At worst, spy stories are jingoistic spy-versus-spy adventures, and at best, they reveal the ugliness hiding under patriotism. Former spy Ian Fleming’s globetrotting James Bond is a swashbuckling psychopath in a tux who kills for crown and country, the perfect dream man for an empire in decline. But on the other end of this spectrum are John le Carré’s novels, which elevate the genre. His books are lean, melancholy, and vicious, and his greatest creation, George Smiley, is the flip side of 007, a quiet, reserved, calculating spymaster who oversees a vast network of traitors and spooks. 

Slow Horses is more le Carré than Fleming. It subverts the traditional spy story and reinvents it as a drama about a dysfunctional family. There is vinegary comedy and bone-cracking violence, too. The vibe is cynical but hopeful and mixes le Carré’s masterpiece Tinker Tailor Soldier Spy with Doctor Who. Only its main character, in addition to being a paternal wizard of sorts, seemingly wise and all-powerful, also dresses like Columbo. Jackson Lamb, our trenchcoat-wearing son of a bitch, is familiar and original, an antihero who is the only good Joe in all of Blighty. And the character works because a veteran like Oldman is throwing his considerable talents into the role. Whatever Apple is paying him—well, it’s probably enough, but he’s cooking with fire and is worth every penny.

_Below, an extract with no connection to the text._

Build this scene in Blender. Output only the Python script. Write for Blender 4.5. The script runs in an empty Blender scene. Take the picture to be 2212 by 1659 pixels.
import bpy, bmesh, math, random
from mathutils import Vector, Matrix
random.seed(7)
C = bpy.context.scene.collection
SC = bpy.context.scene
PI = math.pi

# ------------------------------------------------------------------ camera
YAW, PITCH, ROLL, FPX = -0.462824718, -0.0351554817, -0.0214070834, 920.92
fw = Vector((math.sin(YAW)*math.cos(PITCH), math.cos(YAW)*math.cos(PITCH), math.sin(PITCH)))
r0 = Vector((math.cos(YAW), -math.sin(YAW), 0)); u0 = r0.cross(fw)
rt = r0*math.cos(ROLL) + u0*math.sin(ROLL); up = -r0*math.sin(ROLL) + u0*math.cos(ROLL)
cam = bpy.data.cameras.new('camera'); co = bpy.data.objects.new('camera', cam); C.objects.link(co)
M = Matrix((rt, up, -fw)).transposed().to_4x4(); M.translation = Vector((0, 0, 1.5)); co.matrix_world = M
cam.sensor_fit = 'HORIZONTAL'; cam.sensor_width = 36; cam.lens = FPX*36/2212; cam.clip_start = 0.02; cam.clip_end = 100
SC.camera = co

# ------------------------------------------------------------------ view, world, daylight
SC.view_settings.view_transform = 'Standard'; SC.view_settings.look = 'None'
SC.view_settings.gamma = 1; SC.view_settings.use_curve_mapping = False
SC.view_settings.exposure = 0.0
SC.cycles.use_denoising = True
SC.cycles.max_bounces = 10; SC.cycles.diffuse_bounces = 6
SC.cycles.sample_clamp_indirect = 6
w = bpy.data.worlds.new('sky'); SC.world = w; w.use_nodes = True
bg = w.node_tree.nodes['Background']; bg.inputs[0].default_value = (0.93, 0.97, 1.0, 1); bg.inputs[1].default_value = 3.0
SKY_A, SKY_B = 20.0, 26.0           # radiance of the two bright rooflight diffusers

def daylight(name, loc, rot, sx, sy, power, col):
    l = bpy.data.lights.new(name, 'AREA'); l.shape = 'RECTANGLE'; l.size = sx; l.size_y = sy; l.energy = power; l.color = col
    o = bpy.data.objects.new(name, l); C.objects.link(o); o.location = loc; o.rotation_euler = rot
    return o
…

Oldman is a legend and no stranger to spy movies, having played George Smiley in Tomas Alfredson’s confusing and elegant 2011 adaptation of  Tinker Tailor Soldier Spy. Oldman has done it all, really—Sid Vicious, Dracula, Winston Churchill—and it’s a testament to his craft that he’s still having fun at this point in his career. And Lamb is a lot of fun. It’s a part that allows Oldman to act broadly and hilariously as a lonely wreck of a man who, deep down, cares too much and also plays to Oldman’s vulnerability. His Lamb is a crude boor, but every so often, he shows his wounds.

The actor is supported by a crackerjack cast here, including Jack Lowden as aspiring super-spy River Cartwright and Saskia Reeves as Catherine Standish, the sharp-witted, alcoholic former secretary to a deceased agency bigwig. This season also adds Joanna Scanlan as a fussy new member of Slough House and James Callis as the bumbling head of MI5. Meanwhile, Tom Brooke is another rookie member of Lamb’s crew, a mysterious, anti-social wack job who may be more than he seems. Kadiff Kirwan and Aimee-Ffion Edwards return as one of the best duos in television, a pair of broken wings who kick ass only when they have to and not a minute before. As comic relief, Christopher Chung continues to be particularly repulsive as socially inept hacker Roddy Ho. And as ever, Kristin Scott Thomas is on hand as Lamb’s boss and MI5’s frustrated second-in-command, and she is effortlessly brilliant, a human glacier.  

This season is slightly darker than previous ones, and Oldman reveals more of Lamb’s inner life—not much, just a peek. There is one scene where Lamb has to pat someone he cares about on the chest lovingly, swiftly. Lives are at stake, but it’s a micro-moment full of pain and heart. And hopefully, there is more of that spirit in season five.